### What is needed
In the listing below, find every line with the string "True" and pull it out.

### Source data
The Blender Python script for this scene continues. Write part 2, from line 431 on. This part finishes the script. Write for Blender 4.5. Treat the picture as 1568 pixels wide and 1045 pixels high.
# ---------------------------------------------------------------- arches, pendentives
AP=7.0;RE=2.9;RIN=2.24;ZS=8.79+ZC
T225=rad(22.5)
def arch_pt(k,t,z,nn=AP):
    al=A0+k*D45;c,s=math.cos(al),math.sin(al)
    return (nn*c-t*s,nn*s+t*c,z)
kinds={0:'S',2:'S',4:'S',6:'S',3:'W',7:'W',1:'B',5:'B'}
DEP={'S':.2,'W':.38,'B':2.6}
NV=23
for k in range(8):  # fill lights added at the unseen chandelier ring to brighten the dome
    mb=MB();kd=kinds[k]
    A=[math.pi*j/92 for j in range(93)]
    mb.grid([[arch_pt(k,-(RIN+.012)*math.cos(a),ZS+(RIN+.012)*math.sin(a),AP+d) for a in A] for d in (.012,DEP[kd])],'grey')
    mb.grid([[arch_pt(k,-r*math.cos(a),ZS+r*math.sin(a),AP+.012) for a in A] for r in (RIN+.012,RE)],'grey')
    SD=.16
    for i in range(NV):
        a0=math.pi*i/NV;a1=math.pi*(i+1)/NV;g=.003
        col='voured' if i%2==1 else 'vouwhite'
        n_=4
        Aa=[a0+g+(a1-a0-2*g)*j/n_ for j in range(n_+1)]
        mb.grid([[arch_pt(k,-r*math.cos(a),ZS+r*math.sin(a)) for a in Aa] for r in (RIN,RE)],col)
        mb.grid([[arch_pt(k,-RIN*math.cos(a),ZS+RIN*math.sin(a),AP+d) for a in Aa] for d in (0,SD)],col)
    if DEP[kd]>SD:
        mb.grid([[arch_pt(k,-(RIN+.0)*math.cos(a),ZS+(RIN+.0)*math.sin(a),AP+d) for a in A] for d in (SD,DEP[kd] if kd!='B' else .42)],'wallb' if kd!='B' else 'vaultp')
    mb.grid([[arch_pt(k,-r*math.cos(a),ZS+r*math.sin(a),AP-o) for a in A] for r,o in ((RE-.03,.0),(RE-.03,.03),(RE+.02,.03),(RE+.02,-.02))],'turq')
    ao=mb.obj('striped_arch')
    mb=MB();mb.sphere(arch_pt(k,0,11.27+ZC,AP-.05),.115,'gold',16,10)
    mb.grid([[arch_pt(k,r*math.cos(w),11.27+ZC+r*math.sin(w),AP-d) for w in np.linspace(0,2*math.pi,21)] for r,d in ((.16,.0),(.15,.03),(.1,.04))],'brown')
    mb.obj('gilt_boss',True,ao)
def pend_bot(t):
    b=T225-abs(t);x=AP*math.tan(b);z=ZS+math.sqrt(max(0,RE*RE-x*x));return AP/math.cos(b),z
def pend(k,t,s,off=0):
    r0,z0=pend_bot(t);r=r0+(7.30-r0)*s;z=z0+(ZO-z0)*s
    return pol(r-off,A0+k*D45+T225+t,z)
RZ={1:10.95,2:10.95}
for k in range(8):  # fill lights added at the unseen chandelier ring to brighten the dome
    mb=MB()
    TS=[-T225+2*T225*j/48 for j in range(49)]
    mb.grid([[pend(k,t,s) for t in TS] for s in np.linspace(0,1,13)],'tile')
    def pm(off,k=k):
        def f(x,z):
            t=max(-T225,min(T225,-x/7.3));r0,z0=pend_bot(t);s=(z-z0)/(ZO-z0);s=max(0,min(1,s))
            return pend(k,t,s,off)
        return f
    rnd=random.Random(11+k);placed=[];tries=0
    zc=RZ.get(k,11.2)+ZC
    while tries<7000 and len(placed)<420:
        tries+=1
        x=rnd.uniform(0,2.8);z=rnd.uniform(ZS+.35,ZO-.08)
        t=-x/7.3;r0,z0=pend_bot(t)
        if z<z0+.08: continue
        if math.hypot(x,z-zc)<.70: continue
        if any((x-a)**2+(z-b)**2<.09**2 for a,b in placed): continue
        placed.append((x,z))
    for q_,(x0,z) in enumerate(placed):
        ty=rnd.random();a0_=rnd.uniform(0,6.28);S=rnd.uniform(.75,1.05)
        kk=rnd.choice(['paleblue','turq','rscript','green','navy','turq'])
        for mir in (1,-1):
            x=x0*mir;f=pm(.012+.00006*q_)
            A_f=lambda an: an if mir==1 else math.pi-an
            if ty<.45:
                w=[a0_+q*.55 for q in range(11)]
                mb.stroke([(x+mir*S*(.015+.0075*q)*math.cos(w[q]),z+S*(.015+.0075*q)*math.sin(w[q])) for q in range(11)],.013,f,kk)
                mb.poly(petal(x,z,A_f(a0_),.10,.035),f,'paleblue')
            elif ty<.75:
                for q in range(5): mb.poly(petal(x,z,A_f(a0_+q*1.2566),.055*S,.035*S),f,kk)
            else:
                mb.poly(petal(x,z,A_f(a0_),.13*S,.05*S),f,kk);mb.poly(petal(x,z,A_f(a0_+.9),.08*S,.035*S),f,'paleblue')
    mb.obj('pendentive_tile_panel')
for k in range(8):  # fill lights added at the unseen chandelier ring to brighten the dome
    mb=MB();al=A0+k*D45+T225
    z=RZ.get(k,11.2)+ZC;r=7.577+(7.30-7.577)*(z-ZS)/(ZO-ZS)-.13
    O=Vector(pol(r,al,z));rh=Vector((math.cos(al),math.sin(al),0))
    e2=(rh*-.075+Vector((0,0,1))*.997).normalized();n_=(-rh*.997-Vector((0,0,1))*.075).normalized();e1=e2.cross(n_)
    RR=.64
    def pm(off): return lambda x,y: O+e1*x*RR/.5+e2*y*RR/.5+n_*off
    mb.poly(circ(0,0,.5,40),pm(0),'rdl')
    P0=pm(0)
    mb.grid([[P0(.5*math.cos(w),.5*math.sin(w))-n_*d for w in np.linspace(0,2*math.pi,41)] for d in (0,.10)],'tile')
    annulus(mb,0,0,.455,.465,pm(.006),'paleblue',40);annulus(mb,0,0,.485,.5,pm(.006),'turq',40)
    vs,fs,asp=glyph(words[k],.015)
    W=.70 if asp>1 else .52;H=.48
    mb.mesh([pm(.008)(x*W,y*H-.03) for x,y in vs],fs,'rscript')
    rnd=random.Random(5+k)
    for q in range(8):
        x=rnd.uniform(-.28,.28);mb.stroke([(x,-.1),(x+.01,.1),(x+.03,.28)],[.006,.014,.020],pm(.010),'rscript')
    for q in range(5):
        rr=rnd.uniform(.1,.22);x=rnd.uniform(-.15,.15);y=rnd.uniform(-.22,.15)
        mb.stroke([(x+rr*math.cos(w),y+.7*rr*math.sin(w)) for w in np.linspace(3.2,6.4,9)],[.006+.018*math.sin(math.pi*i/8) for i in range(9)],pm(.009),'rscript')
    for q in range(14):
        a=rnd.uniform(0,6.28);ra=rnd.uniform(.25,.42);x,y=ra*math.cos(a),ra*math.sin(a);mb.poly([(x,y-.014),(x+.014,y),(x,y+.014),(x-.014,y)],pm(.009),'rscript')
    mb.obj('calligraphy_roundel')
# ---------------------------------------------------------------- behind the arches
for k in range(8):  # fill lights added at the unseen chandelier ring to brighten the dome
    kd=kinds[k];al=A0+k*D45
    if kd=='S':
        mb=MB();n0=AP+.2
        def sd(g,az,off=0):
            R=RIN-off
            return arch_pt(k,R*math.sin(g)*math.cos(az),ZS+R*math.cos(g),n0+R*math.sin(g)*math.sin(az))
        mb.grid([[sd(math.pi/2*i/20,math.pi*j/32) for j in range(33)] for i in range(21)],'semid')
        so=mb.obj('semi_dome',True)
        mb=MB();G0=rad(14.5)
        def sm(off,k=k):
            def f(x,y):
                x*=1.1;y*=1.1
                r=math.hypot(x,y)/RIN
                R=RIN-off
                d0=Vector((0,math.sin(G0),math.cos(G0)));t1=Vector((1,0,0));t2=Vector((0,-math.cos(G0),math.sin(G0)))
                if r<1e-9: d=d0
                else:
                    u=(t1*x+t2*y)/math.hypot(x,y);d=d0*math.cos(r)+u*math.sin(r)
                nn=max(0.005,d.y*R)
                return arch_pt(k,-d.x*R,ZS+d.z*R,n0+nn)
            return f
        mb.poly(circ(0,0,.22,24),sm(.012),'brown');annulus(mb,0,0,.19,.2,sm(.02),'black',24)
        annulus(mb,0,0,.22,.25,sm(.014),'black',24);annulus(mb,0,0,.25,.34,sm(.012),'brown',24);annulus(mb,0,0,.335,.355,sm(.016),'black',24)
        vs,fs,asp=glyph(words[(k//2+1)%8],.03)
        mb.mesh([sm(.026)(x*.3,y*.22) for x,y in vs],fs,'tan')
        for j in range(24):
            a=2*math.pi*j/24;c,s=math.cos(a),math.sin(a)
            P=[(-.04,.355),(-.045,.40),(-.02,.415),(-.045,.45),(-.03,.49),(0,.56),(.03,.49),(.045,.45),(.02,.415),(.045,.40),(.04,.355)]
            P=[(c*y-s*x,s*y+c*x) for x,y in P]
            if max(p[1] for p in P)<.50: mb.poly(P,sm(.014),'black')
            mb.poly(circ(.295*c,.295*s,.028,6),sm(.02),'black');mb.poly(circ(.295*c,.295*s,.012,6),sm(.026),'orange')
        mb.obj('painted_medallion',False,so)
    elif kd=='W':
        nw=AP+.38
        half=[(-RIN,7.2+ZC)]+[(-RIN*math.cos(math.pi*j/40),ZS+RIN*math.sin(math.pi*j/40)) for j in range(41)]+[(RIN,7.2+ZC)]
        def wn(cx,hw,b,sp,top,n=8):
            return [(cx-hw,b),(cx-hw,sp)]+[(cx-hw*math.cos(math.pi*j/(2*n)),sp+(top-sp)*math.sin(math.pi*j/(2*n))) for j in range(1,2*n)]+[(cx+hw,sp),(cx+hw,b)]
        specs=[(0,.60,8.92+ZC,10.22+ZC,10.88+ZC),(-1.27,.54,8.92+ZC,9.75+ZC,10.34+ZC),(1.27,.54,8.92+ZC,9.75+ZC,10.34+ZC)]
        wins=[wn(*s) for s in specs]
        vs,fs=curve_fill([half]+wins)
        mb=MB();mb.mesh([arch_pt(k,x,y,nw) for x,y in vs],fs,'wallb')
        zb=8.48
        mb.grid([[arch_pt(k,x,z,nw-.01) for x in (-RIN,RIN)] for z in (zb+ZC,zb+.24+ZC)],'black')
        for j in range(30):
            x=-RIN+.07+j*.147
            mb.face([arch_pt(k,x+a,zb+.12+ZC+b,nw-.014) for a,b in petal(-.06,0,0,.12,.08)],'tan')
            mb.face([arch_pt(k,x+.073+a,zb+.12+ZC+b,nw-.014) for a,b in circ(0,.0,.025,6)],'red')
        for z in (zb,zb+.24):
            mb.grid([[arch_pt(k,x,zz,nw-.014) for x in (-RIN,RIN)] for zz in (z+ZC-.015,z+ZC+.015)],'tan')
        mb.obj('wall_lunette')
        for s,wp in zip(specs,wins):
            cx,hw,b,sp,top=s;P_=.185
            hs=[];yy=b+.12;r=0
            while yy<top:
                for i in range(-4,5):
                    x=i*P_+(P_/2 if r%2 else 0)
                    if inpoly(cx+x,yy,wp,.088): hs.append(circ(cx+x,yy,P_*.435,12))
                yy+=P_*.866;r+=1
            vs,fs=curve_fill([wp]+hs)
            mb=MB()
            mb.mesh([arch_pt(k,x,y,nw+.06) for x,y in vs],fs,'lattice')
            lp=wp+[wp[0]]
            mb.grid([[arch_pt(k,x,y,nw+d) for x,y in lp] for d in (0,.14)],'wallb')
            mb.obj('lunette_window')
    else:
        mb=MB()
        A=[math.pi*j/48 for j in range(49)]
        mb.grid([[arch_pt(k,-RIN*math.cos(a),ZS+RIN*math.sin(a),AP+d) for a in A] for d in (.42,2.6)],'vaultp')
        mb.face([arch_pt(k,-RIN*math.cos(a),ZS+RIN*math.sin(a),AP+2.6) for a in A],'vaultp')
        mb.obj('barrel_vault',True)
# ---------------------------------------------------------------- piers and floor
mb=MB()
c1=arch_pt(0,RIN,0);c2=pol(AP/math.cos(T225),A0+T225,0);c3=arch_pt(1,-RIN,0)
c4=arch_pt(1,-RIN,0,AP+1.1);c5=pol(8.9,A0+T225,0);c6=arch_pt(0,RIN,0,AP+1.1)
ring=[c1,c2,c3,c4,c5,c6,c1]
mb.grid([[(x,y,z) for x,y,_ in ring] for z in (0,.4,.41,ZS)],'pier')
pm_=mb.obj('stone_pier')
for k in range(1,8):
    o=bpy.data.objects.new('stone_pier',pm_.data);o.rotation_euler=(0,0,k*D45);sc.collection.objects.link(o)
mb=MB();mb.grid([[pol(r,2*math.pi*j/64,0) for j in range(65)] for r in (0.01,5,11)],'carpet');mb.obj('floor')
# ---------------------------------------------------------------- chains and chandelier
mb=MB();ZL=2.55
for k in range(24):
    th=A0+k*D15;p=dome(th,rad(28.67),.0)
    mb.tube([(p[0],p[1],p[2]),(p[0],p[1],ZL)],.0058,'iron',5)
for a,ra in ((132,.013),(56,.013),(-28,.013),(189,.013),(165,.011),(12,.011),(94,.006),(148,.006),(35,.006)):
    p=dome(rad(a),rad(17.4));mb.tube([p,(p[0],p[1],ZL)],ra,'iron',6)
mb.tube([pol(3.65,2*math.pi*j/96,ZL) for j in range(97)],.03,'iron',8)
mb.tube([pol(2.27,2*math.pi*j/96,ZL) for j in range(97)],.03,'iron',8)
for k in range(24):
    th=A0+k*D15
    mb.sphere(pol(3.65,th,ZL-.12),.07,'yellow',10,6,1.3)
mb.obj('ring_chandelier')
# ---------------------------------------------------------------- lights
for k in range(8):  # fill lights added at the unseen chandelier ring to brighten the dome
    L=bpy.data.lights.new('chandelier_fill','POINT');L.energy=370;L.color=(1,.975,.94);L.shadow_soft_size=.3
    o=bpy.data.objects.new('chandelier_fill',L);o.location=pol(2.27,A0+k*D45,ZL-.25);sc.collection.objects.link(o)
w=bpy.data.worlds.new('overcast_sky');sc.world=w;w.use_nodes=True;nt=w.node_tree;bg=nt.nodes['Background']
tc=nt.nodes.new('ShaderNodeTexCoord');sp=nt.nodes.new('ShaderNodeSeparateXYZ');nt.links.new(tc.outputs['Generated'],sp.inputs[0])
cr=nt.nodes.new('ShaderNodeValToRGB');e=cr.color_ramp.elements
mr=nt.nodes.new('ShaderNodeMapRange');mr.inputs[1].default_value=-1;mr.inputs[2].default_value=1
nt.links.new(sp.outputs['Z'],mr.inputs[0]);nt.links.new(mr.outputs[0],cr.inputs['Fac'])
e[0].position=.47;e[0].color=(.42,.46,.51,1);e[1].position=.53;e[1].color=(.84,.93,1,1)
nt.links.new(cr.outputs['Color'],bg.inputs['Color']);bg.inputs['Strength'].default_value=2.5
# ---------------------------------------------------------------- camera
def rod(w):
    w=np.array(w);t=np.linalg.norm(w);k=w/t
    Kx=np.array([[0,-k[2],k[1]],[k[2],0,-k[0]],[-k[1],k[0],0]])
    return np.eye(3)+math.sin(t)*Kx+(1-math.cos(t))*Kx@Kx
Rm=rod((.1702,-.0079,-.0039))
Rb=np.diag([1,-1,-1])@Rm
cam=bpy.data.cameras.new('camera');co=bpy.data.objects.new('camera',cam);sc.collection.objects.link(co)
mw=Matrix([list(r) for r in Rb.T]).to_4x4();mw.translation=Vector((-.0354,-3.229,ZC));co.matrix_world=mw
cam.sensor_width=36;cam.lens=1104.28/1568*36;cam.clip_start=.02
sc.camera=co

### Reply
    mb.obj('gilt_boss',True,ao)
        so=mb.obj('semi_dome',True)
        mb.obj('barrel_vault',True)
w=bpy.data.worlds.new('overcast_sky');sc.world=w;w.use_nodes=True;nt=w.node_tree;bg=nt.nodes['Background']